After that first order of five hundred bags for the Co-op, she had to lay off her entire winter staff in the spring, and it broke her heart. She figured if she had enough business, she could become one of the few companies that allowed people to make a living year-round in Homer instead of profiting off short, intense summers in the tourism or commercial fishing business and then scraping by through the winter.

With the goal of supporting her employees, Kate listened closely to the fishermen who came to her and made it her mission to solve their problems. “It’s the commercial fish that opened doors in a lot of different directions,” she said.

“Something great happened but, of course, there was no knowing it at that time.”

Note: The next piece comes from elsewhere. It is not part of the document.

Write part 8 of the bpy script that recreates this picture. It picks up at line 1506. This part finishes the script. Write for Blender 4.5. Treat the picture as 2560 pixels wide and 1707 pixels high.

Could she rework Patagonia’s secretive and wildly expensive Polar Fleece jackets into simple sweats for working Alaska’s frigid waters? Could she build a better “chew bag” that pot fishers could drop to the ocean floor and withstand the onslaught of crab and black cod picking at the contents? Yes and yes.

Overall, she says, Kate built NOMAR to serve. To serve the fishermen, to serve her employees, and to serve her community.

“People love Homer. I mean, it’s a beautiful spot. If everyone who came got to stay, we’d probably be at a couple million people. Because you have to be so tough and willing to take a lower level [lifestyle] than what you think you should . . . you have to give up keeping up with the Joneses and be content to live. And not so intrinsically set on building this empire but building a community.”